Goal of the exercise:
In the entries below, find every line holding the string "script" and collect it.

>> START Listing

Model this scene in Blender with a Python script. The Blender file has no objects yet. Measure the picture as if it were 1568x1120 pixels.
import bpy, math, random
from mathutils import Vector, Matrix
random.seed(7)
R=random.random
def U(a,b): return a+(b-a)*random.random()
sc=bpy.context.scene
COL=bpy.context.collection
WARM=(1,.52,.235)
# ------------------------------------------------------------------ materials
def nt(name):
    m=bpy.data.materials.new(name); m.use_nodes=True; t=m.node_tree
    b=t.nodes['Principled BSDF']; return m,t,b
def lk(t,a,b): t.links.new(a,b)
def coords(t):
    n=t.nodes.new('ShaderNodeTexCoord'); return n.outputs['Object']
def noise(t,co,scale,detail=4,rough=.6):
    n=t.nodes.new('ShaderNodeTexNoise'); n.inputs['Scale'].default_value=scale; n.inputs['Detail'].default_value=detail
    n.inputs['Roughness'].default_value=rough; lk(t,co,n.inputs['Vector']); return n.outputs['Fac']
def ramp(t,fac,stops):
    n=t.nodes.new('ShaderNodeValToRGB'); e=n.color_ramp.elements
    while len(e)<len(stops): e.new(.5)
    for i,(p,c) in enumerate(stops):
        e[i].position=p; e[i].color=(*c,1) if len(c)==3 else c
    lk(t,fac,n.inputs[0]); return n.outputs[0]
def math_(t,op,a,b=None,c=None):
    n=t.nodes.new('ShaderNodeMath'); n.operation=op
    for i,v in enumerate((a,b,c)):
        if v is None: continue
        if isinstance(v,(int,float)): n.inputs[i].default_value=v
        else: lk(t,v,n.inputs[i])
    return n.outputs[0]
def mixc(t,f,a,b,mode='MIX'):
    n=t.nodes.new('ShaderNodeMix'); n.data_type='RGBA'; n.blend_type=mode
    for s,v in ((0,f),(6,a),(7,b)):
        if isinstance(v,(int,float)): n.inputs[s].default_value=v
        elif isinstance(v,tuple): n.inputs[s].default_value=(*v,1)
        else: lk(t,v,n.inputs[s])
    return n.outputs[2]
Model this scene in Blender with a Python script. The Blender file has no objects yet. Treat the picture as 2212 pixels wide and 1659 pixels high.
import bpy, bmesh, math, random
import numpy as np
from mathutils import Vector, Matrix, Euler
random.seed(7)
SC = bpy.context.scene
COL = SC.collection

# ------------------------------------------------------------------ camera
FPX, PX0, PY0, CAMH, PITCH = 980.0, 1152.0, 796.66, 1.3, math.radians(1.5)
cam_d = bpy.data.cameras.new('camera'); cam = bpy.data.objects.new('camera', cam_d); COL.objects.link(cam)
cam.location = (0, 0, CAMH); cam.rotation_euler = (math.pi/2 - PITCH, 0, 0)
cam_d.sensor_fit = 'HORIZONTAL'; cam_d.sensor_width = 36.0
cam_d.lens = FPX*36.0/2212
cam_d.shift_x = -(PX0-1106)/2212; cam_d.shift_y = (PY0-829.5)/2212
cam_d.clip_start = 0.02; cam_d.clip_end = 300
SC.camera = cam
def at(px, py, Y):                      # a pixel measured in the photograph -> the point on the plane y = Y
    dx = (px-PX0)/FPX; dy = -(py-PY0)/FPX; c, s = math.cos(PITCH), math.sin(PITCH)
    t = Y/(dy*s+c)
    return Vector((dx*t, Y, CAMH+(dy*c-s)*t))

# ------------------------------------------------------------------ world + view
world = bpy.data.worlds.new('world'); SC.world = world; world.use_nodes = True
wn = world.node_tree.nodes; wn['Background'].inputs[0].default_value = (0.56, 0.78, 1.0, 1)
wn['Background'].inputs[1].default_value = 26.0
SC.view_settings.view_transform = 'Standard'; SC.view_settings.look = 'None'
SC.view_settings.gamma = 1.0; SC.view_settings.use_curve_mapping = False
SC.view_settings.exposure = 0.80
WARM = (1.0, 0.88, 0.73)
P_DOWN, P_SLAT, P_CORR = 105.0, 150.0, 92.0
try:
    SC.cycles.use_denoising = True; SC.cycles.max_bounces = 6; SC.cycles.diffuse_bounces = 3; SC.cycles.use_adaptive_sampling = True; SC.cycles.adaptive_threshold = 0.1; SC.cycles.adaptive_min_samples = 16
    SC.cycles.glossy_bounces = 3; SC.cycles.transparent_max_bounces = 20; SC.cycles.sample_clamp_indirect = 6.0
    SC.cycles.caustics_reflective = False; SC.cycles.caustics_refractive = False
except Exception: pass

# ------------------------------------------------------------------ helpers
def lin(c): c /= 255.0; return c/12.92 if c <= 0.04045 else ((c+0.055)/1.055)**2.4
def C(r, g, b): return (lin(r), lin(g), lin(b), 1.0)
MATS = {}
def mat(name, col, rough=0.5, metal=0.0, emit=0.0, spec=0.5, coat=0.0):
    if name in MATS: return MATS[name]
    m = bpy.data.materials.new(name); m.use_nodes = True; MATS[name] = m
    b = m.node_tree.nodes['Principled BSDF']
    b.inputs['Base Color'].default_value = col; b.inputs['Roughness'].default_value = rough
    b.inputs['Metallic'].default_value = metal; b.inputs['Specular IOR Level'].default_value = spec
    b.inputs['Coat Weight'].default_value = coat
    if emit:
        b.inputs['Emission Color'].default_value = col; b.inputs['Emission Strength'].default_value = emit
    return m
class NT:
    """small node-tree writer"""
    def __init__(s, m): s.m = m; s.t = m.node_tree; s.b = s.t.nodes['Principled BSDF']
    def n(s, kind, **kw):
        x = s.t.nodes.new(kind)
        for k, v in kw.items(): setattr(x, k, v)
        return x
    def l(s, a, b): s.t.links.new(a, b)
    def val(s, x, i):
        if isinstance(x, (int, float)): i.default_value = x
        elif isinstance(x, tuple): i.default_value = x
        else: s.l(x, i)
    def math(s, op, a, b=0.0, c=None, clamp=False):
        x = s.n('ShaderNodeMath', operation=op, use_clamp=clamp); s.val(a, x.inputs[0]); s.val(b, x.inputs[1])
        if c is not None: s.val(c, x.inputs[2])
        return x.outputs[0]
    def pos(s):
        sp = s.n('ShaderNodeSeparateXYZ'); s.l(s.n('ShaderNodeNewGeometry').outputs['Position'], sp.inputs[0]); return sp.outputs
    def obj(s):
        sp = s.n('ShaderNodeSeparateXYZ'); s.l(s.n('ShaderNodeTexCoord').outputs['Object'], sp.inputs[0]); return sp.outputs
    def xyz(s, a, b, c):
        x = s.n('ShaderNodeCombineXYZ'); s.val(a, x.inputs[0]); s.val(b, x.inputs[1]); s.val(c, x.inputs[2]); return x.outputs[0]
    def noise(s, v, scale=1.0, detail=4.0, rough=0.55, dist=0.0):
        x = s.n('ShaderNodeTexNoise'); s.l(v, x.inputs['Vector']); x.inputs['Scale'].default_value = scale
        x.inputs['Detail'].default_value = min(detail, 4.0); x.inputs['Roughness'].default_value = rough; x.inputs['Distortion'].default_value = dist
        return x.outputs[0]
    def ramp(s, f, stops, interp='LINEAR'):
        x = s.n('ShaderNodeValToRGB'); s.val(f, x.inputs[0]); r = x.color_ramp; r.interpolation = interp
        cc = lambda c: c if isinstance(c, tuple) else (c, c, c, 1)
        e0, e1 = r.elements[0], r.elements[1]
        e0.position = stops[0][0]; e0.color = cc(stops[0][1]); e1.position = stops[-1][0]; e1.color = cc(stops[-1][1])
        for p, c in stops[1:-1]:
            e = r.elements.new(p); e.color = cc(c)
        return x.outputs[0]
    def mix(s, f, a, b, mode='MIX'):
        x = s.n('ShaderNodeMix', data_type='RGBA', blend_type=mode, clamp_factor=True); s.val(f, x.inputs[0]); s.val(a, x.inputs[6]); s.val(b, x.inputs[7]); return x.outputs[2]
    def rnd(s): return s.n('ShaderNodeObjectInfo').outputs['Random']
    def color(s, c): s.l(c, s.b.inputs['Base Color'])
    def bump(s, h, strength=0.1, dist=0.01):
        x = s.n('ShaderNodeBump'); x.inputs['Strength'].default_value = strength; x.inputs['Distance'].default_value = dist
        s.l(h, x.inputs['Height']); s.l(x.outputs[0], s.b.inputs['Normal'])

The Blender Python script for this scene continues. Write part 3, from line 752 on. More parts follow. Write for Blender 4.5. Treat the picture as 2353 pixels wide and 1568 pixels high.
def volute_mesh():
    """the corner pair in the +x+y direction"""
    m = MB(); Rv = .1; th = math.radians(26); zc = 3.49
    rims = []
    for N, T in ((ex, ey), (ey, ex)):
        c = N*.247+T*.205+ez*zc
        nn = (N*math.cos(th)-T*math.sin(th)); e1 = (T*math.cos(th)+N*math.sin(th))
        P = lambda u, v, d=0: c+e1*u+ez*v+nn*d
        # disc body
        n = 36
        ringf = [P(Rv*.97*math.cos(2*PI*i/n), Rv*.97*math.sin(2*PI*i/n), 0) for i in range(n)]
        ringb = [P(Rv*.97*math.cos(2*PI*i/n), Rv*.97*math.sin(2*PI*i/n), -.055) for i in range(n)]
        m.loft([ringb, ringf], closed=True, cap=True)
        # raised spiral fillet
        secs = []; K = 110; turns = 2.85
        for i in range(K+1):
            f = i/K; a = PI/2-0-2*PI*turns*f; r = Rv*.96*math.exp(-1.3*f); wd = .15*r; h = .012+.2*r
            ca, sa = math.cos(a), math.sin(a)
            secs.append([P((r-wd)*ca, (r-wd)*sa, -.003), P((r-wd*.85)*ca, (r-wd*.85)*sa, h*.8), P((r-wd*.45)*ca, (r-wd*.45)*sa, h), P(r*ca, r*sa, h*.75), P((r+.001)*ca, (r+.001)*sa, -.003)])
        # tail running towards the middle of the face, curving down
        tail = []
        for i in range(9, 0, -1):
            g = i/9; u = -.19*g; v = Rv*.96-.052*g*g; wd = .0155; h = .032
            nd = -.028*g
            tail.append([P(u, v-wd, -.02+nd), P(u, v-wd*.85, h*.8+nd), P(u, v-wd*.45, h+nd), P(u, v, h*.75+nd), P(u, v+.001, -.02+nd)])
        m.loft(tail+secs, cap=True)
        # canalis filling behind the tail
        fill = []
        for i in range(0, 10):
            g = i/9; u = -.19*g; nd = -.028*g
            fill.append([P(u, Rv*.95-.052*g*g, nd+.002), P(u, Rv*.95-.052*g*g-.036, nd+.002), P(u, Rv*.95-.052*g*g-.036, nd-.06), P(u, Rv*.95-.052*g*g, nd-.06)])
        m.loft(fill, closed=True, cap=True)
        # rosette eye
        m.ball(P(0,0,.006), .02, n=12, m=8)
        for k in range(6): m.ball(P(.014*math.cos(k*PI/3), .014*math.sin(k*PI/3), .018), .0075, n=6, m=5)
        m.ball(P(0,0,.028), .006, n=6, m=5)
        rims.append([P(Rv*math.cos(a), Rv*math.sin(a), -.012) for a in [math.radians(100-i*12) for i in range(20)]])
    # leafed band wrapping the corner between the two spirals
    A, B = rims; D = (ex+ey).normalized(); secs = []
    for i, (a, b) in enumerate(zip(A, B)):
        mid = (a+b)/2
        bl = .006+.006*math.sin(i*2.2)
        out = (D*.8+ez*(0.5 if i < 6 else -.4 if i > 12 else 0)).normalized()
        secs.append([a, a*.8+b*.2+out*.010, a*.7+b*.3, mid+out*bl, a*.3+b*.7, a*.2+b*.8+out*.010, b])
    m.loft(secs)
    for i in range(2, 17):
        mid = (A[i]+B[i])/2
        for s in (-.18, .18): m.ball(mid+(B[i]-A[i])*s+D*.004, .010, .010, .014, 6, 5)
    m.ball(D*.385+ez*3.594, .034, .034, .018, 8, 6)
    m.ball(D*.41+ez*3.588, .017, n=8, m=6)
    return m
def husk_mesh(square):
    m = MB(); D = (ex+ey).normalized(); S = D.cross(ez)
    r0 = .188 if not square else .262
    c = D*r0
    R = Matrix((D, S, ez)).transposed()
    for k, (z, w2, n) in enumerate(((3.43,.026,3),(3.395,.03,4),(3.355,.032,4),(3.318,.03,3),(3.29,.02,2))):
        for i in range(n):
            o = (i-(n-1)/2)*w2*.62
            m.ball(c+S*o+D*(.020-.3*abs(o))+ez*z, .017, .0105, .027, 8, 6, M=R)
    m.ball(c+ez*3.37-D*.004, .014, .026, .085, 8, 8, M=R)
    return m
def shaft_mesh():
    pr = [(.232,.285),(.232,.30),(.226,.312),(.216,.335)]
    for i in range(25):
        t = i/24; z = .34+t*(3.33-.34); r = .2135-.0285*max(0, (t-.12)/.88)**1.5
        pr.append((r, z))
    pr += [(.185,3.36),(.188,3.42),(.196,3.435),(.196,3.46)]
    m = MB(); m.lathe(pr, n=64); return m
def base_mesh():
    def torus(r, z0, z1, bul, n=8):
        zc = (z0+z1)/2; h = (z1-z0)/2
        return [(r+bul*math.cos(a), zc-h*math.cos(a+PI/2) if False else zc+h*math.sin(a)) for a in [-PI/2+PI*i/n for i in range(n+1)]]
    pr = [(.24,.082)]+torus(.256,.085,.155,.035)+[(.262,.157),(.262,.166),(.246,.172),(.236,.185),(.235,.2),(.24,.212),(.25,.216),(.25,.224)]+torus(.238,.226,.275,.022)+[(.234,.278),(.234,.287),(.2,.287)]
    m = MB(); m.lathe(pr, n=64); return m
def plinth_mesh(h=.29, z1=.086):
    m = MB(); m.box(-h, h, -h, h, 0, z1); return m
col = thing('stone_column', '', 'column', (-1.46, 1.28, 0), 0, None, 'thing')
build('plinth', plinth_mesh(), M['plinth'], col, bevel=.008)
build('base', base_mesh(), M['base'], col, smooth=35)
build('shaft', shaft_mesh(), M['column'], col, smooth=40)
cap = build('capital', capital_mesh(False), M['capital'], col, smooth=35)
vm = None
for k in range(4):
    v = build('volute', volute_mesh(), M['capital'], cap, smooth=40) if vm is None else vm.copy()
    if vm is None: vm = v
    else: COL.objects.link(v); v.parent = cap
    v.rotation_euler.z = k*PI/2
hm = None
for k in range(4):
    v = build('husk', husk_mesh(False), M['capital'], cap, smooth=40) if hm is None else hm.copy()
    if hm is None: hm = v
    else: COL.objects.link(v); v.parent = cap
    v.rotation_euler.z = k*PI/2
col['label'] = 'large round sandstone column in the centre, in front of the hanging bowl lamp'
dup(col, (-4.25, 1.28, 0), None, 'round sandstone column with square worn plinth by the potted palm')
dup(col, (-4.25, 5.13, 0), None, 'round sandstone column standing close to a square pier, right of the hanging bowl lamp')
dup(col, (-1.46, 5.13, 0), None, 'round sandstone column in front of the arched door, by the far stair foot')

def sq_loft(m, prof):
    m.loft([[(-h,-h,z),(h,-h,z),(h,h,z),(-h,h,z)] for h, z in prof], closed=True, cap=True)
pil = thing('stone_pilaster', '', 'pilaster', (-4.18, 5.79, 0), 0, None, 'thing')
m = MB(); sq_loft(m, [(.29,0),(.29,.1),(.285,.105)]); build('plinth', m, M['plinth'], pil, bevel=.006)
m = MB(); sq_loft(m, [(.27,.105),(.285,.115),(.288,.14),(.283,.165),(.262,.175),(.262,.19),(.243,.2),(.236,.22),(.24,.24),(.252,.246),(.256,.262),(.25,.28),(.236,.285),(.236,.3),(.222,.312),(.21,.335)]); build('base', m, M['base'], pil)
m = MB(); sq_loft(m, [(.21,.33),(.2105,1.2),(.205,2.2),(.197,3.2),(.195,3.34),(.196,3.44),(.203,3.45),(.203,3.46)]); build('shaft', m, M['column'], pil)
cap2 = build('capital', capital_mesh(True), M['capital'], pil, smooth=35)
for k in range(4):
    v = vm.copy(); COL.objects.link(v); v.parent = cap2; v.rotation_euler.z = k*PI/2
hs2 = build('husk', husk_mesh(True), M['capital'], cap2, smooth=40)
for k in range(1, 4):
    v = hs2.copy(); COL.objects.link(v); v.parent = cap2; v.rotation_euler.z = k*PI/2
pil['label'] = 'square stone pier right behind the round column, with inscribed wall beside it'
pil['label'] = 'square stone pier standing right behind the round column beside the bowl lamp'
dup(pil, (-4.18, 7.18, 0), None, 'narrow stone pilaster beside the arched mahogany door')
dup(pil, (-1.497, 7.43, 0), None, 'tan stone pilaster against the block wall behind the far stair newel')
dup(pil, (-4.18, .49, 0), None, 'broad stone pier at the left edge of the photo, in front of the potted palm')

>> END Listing

Result for this exercise:
Model this scene in Blender with a Python script. The Blender file has no objects yet. Measure the picture as if it were 1568x1120 pixels.
Model this scene in Blender with a Python script. The Blender file has no objects yet. Treat the picture as 2212 pixels wide and 1659 pixels high.
The Blender Python script for this scene continues. Write part 3, from line 752 on. More parts follow. Write for Blender 4.5. Treat the picture as 2353 pixels wide and 1568 pixels high.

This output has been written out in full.